Ihr Lieben,
die Auffassung, dass es keine historischen Romane im eigentlichen Sinne gibt, stammt nicht von mir, sondern von Feuchtwanger, nachzulesen in seinem Essay "Vom Sinn und Unsinn des historischen Romans".
Eure Einwände sind natürlich berechtigt, trotzdem möchte ich zu bedenken geben, dass
- die Geschichte in erster Linie von Männern geschrieben wurde
- der Alltag im Mittelalter erst sehr spät überhaupt Gegenstand der Forschung war
- der Alltag der Frauen, so sie nicht gerade Hildegard von Bingen heißen und aus armen Schichten stammen, bis heute wenig erforscht ist. Sachbücher zu diesem Thema finden sich in den Bibliotheken, jedoch bleiben viele Fragen offen.
- Originale Quellen nicht überall zur Verfügung stehen, und wenn, dann für uns Heutige nur schwer zu lesen und zu beurteilen sind. Hier ein Beispiel aus einer Gerichtsakte von 1635, Betreff Schmuckdiebstahl zu Frankfurt:
"Bey welcher Liefferung (gemeint ist die Auslieferung des Diebes von Höchst nach Frankfurt) dann eine sehr grosse Menge Volcks, so mit hinausgegangen, gewessen und sonsten auch in der Statt auff der Gassen, da er durchgeführt worden, auffgewartet und diesen grossen Haupt- und Erzdieb sehen wollen, dergleichen zuvor niemals mehr besehen und gehört worden." Quelle: Frankfurter Strafenbuch
Wenn man aber wissen möchte, ob die Mittelältler sich schon die Zähne geputzt , was sie anstatt Toilettenpapier benutzt , wie sie ihre Wunden versorgt, ihre Kinder erzogen und ihren Haushalt geführt haben, was auf den Tisch kam, welches Angebot der Schlachter hatte, wie viel ein Kleid kostete usw. usf., dann stößt man schnell an Grenzen.
Es gibt beispielsweise unzählige Bücher über den Schmalkaldischen Krieg. Seitenlang wird in er Fachliteratur und in den Quellen berichtet, wer sich wann mit wem und wofür verbündet hat und was aus diesen Bündnissen entstanden ist. Wie sich diese Dinge aber auf den Alltag einer Frankfurter Handwerkersfrau ausgewirkt haben, steht im besten Fall zwischen den Zeilen.
Ich bin stets davon ausgegangen, dass meine Leser/innen sich nicht so sehr für die innenpolitische Lage des Heiligen Römischen Reiches Deutscher Nation interessieren, sondern eher für den Alltag.
Und nichts anderes habe ich mit Kulisse gemeint.
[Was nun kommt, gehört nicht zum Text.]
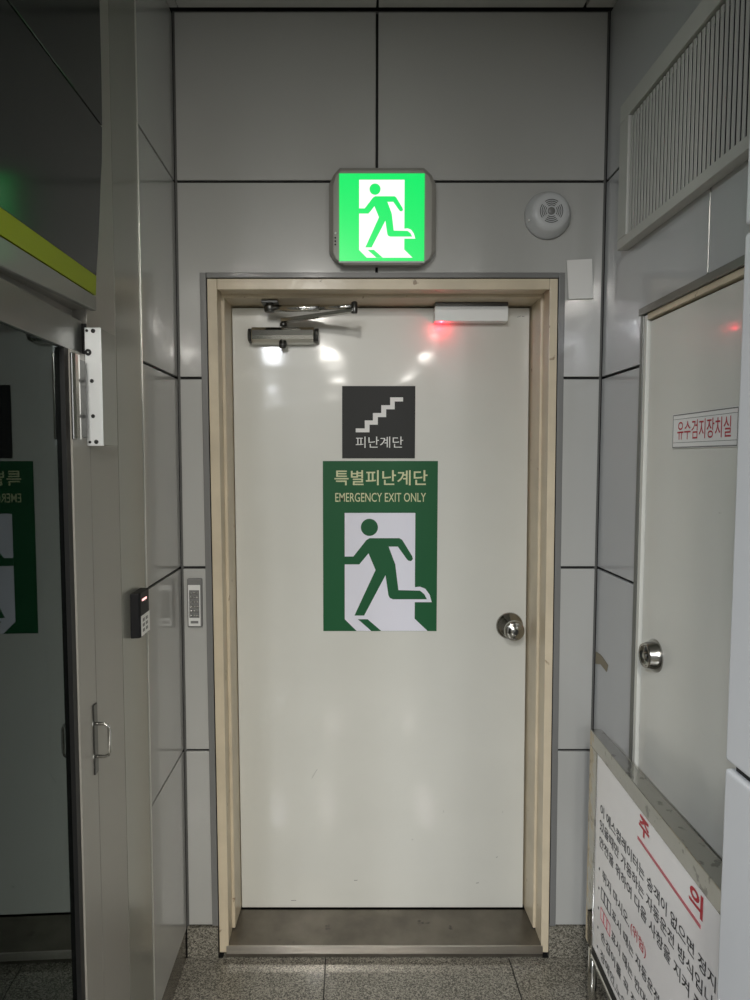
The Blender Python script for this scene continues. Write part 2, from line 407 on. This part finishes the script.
sx0, sx1, sz0, sz1 = .5138, .7625, 1.6535, 1.8985
st = thing('stairs_sign', (.638, .169, sz0), 'charcoal square sign with white stair symbol above the green door sign', 'sign')
bm = BM(); bx(bm, sx0, sx1, .1668, .1698, sz0, sz1); obj('sign_plate', bm, 'charcoal', st, bevel=.0008)
def spx(u, v): return sx0 + (u - 173) / 387 * (sx1 - sx0), sz1 + (v - 57) / 390 * (sz0 - sz1)
bm = BM()
prism(bm, [(spx(u, v)[0], .1667, spx(u, v)[1]) for u, v in [(245, 285), (293, 285), (293, 242), (336, 242), (336, 202), (380, 202), (380, 160), (427, 160), (427, 118), (495, 118), (495, 140), (451, 140), (451, 182), (406, 182), (406, 224), (362, 224), (362, 265), (318, 265), (318, 306), (245, 306)]], (0, -.0008, 0))
obj('stair_symbol', bm, 'white', st)
bm = BM(); x0, z0 = spx(245, 390); x1, z1 = spx(497, 329)
text_bm(bm, '피난계단', (x0, .1664, z0), (1, 0, 0), (0, 0, 1), x1 - x0, z1 - z0, bold=.0)
obj('lettering', bm, 'white', st)

# ------------------------------------------------------------------ door closer
dc = thing('door_closer', (.315, .17, 2.03), 'silver door closer with folding arm at top left of the exit door', 'door closer')
bm = BM()
prism(bm, [(.214, .168, 2.040), (.214, .150, 2.034), (.214, .125, 2.037), (.214, .113, 2.046), (.214, .110, 2.058), (.214, .113, 2.076), (.214, .122, 2.086), (.214, .150, 2.092), (.214, .168, 2.092)], (.208, 0, 0))
obj('body', bm, 'chrome', dc, bevel=.003)
for xa, xb in ((.202, .2125), (.4235, .436)):
    bm = BM(); prism(bm, [(xa, .168, 2.044), (xa, .150, 2.038), (xa, .127, 2.041), (xa, .117, 2.049), (xa, .114, 2.060), (xa, .118, 2.074), (xa, .125, 2.082), (xa, .150, 2.088), (xa, .168, 2.088)], (xb - xa, 0, 0))
    obj('end_cap', bm, 'dark_metal', dc, bevel=.003)
bm = BM(); lathe(bm, (.317, .128, 2.037), (0, 0, -1), [(0, 0), (.013, 0), (.013, .010), (.010, .018), (0, .020)], 20); obj('valve_cap', bm, 'dark_metal', dc)
bm = BM(); lathe(bm, (.319, .135, 2.092), (0, 0, 1), [(0, 0), (.012, 0), (.012, .010), (.008, .012), (.008, .022), (0, .022)], 20); obj('spindle', bm, 'dark_metal', dc)
def bar(bm, a, b, w0, w1, h):
    a, b = Vector(a), Vector(b); d = (b - a).normalized(); s = Vector((0, 0, 1)).cross(d).normalized(); u = Vector((0, 0, 1))
    q = [a + s * w0, b + s * w1, b - s * w1, a - s * w0]
    prism(bm, [p - u * h for p in q], (0, 0, 2 * h))
EL = Vector((.5545, .0, 2.123))
bm = BM(); bar(bm, (.319, .135, 2.110), EL + Vector((0, 0, -.009)), .015, .010, .0055)
obj('main_arm', bm, 'chrome', dc, bevel=.001)
bm = BM(); sh = Vector((.279, .100, 2.142)); md = sh.lerp(EL, .60)
tube(bm, [sh, md], .0115); tube(bm, [md, EL + Vector((0, 0, .004))], .0075)
obj('forearm', bm, 'chrome', dc)
bm = BM(); lathe(bm, EL + Vector((0, 0, -.018)), (0, 0, 1), [(0, 0), (.009, 0), (.010, .004), (.010, .032), (.007, .036), (0, .036)], 20); obj('elbow_joint', bm, 'dark_metal', dc)
bm = BM(); bx(bm, .252, .306, .085, .135, 2.158, 2.166); lathe(bm, (.279, .100, 2.130), (0, 0, 1), [(0, 0), (.016, 0), (.019, .006), (.019, .020), (.013, .024), (.013, .030), (0, .030)], 20)
obj('arm_shoe', bm, 'dark_metal', dc, bevel=.0015)

# ------------------------------------------------------------------ magnetic lock
ml = thing('magnetic_lock', (.945, .17, 2.10), 'white metal magnetic lock bar with red light above the exit door', 'magnetic lock')
bm = BM(); bx(bm, .8216, 1.0636, .125, .168, 2.107, 2.1555); obj('body', bm, 'white_metal', ml, bevel=.0015)
bm = BM(); bx(bm, .823, 1.0620, .120, .165, 2.1557, 2.168); obj('mounting_plate', bm, 'dark_metal', ml, bevel=.001)
bm = BM(); lathe(bm, (.8440, .132, 2.1071), (0, 0, -1), [(0, 0), (.0035, 0), (.003, .002), (0, .0035)], 16); obj('indicator_light', bm, 'glow_red', ml)

# ------------------------------------------------------------------ illuminated exit sign
ex = thing('illuminated_exit_sign', (.640, 0, 2.24), 'glowing green running figure exit light mounted above the door', 'exit light')
def ring(o, y): return [(x, y, z) for x, z in o]
outer = [(.4775, 2.284), (.491, 2.262), (.523, 2.2445), (.757, 2.2445), (.789, 2.262), (.802, 2.284), (.802, 2.482), (.7885, 2.510), (.765, 2.531), (.510, 2.531), (.4905, 2.510), (.4775, 2.482)]
inner = [(.490, 2.276), (.499, 2.256), (.522, 2.240), (.755, 2.240), (.780, 2.256), (.789, 2.276), (.789, 2.478), (.779, 2.502), (.760, 2.519), (.512, 2.519), (.498, 2.502), (.490, 2.478)]
bm = BM()
def loft(bm, rings):
    vs = [[bm.verts.new(p) for p in r] for r in rings]; n = len(rings[0])
    for a, b in zip(vs, vs[1:]):
        for i in range(n): bm.faces.new((a[i], a[(i + 1) % n], b[(i + 1) % n], b[i]))
    bm.faces.new(vs[0]); bm.faces.new(vs[-1][::-1])
loft(bm, [ring(outer, -.0005), ring(outer, -.034), ring(inner, -.046)])
obj('housing', bm, 'housing', ex, bevel=.002)
ex0, ex1, ez0, ez1 = .5085, .7655, 2.250, 2.5075
bm = BM(); bx(bm, ex0, ex1, -.0505, -.046, ez0, ez1)
pn = obj('light_panel', bm, 'glow_green', ex); tag(pn, 'glowing green panel')
def emap(u, v):
    U = (u - 126) * 1.069 + 247; V = (v - 527) * 1.115 + 125
    return (ex0 + (U - 125) / 523 * (ex1 - ex0), -.0506, ez1 + (V - 85) / 550 * (ez0 - ez1))
bm = BM(); pict(bm, emap, (0, -1, 0), 0, 1, .0006)
obj('running_figure', bm, ['glow_white', 'glow_green'], pn)
bm = BM(); bx(bm, ex0 - .002, ex1 + .002, -.052, -.046, ez0 - .006, ez0 - .0005); obj('bottom_lip', bm, 'white_plastic', ex, bevel=.001)
bm = BM()
for k in range(3): lathe(bm, (.4965, -.0455, 2.300 + .010 * k), (0, -1, 0), [(0, 0), (.0028, 0), (.0022, .0015), (0, .0018)], 12)
obj('test_button', bm, 'black', ex)
bm = BM(); lathe(bm, (.4970, -.0450, 2.334), (0, -1, 0), [(0, 0), (.0032, 0), (.003, .002), (0, .003)], 12); obj('status_light', bm, 'white', ex)

# ------------------------------------------------------------------ round alarm sounder
sm = thing('alarm_sounder', (1.156, 0, 2.33), 'round white alarm sounder with concentric grille on the upper right wall', 'alarm')
c = Vector((1.150, 0, 2.400))
bm = BM(); lathe(bm, c, (0, -1, 0), [(0, -.0005), (.071, -.0005), (.071, .010), (.068, .014), (.060, .034), (.052, .043), (.040, .0445), (0, .0445)], 56); obj('housing', bm, 'white_plastic', sm)
bm = BM()
gc = c + Vector((0.0, -.0448, 0))
for rr in (.035, .0295, .024, .0185):
    for q in range(4):
        a0 = PI / 4 + q * PI / 2 + .17; n = 9
        A = [a0 + (PI / 2 - .34) * i / n for i in range(n + 1)]
        pts = [gc + Vector((math.cos(a) * rr, 0, math.sin(a) * rr)) for a in A] + [gc + Vector((math.cos(a) * (rr - .0022), 0, math.sin(a) * (rr - .0022))) for a in A[::-1]]
        prism(bm, pts, (0, -.0006, 0))
obj('grille', bm, 'dark_metal', sm)
bm = BM(); lathe(bm, gc, (0, -1, 0), [(.0, 0), (.0115, 0), (.010, .0015), (0, .002)], 24); obj('centre_dome', bm, 'trim', sm)
bm = BM(); lathe(bm, c + Vector((-.063, -.026, -.022)), (0, -1, 0), [(0, 0), (.0035, 0), (.003, .002), (0, .003)], 12); obj('indicator_light', bm, 'white', sm)

# blank card
bm = BM(); prism(bm, [(1.2195, -.005, 2.1457), (1.2960, -.005, 2.1485), (1.2890, -.005, 2.2690), (1.2110, -.005, 2.2650)], (0, -.0035, 0))
tag(obj('blank_card', bm, 'paper', bevel=.0004), 'blank off-white card stuck to the wall right of the frame top', 'card')
bm = BM(); prism(bm, [(1.225, -.0005, 2.16), (1.285, -.0005, 2.16), (1.285, -.0005, 2.25), (1.225, -.0005, 2.25)], (0, -.0043, 0))
o = obj('backing_pad', bm, 'white', None); o.parent = bpy.data.objects['blank_card']; o.location = o.location - ORG['blank_card']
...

Schlicht den Alltag. In vielen historischen Romanen kann man den gut nachlesen, gut nachvollziehen, aber was für Wünsche, Träume, Sehnsüchte und Bedürfnisse die einfachen Menschen damals hatten, darüber können wir nur spekulieren.
Ich möchte in meinen Büchern über den Alltag der Zeit erzählen, möchte berichten, dass selbst die Familie Goethe nur alle Vierteljahr die Wäscherin bestellt hat, und dass dies ein Zeichen für Reichtum war. Ich finde es interessant zu wissen, welche Aussteuer ein Handwerkermädchen mit in die Ehe brachte, wie viele Kleider sie besaß, von welchem Geschirr welche Mahlzeiten gegessen wurden.
Dabei möchte ich natürlich auch die gesellschaftlichen Entwicklungen und Veränderungen mit einbeziehen, aber in erster Linie eben mit der Frage, wie diese sich auf den Alltag auswirken.
Dabei gucke ich natürlich durch die heutige Brille. Einfach, weil mir keine andere zur Verfügung steht.
Ich schreibe aus dem 21. Jahrhundert für Leser/innen des 21. Jahrhunderts.
Zugleich möchte ich mich entschuldigen, dass ich an dieser Debatte nur sporadisch teilnehmen kann, da ich derzeit wegen Baulärm vor meinem Büro meist Zuhause arbeite und dort kein Internet habe (wirklich wahr).
Euch allen herzlichen Dank für Eure Beiträge. Und einen besonderen Dank an alle, die für mein Buch nicht nur Geld ausgegeben, sondern sich obendrein damit auseinandergesetzt haben.